* begin Given information *

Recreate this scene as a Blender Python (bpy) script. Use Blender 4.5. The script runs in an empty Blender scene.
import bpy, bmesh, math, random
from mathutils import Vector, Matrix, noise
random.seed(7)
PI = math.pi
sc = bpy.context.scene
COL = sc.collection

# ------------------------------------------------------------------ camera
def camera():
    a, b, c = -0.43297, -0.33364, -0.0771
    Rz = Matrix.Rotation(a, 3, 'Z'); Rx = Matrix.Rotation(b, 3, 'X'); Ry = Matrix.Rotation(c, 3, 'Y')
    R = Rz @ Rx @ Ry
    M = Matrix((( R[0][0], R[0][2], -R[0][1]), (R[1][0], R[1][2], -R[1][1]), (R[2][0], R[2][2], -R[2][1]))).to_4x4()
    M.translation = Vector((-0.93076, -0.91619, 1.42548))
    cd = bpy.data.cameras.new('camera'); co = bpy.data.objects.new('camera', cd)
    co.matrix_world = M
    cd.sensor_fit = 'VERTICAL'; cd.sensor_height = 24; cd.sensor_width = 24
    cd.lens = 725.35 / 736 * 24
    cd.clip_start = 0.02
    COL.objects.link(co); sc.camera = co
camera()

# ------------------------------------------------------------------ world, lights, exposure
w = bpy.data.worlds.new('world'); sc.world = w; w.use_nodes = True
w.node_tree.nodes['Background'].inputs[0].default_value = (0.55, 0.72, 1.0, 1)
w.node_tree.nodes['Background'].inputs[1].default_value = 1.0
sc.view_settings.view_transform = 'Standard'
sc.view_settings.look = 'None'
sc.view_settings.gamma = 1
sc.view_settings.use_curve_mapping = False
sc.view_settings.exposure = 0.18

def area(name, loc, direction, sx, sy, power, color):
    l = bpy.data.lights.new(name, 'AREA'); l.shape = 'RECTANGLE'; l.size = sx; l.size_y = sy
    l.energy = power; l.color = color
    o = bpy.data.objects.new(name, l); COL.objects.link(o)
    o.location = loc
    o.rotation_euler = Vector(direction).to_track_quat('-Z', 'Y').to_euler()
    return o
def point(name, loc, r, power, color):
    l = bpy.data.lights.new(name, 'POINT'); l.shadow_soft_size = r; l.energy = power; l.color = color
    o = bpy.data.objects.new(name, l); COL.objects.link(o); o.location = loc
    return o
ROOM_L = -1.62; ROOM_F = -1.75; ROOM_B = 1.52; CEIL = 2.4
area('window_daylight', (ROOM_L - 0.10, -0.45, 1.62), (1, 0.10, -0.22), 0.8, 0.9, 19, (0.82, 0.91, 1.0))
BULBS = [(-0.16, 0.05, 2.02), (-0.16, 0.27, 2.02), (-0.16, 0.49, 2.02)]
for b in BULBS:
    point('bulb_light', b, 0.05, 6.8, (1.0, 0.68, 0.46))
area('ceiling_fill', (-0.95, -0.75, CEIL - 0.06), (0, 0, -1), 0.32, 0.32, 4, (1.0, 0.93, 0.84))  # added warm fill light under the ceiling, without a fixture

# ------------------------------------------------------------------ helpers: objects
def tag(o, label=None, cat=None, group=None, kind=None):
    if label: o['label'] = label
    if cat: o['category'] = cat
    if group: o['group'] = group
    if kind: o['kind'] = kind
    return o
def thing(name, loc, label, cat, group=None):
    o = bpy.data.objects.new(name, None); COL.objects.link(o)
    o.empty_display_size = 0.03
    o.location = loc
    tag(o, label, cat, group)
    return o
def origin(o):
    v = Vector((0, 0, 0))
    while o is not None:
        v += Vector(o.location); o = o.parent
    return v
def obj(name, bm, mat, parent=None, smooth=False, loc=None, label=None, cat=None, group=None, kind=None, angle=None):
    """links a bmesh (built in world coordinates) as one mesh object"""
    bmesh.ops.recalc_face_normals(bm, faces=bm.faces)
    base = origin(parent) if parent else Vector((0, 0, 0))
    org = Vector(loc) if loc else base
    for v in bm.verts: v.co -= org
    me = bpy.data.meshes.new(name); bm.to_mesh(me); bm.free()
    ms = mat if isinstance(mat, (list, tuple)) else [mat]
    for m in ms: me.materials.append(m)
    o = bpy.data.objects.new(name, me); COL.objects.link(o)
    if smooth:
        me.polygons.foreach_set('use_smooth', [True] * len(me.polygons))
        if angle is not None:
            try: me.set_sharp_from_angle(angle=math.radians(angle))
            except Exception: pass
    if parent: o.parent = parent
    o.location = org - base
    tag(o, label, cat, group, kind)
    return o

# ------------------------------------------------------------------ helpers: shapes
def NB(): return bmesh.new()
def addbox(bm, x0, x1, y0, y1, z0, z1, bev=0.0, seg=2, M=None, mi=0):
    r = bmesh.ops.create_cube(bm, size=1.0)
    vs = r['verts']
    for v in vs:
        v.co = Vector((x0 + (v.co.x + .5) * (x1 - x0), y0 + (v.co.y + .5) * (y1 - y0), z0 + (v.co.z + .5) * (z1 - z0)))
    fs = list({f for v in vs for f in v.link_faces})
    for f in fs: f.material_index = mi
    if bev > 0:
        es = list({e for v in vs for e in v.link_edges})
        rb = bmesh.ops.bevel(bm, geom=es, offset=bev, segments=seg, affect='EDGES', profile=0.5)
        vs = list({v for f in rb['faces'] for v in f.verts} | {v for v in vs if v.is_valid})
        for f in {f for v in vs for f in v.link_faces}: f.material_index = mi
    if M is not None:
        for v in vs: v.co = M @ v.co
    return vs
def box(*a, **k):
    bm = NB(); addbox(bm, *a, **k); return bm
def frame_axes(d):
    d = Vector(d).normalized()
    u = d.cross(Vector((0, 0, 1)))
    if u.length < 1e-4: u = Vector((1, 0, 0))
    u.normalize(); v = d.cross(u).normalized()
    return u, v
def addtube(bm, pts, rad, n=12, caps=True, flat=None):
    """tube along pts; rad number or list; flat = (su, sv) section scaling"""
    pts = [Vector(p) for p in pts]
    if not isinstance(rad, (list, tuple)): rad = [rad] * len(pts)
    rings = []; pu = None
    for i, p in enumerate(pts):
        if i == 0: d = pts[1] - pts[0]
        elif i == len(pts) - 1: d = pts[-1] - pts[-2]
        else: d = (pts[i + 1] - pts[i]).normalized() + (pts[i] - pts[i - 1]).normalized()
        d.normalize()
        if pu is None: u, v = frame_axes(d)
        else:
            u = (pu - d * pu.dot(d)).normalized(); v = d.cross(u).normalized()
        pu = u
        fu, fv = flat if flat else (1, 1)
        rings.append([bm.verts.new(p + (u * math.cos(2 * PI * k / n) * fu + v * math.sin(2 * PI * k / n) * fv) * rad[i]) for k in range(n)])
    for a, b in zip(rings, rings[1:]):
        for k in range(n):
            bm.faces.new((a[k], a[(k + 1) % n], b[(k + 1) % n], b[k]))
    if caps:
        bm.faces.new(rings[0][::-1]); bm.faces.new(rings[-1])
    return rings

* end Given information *

#### [Set problem]
From the opening line of the data above, please print each line as written up to and including the line that contains "COL = sc.collection", and nothing more.

#### [Result of this task]
Recreate this scene as a Blender Python (bpy) script. Use Blender 4.5. The script runs in an empty Blender scene.
import bpy, bmesh, math, random
from mathutils import Vector, Matrix, noise
random.seed(7)
PI = math.pi
sc = bpy.context.scene
COL = sc.collection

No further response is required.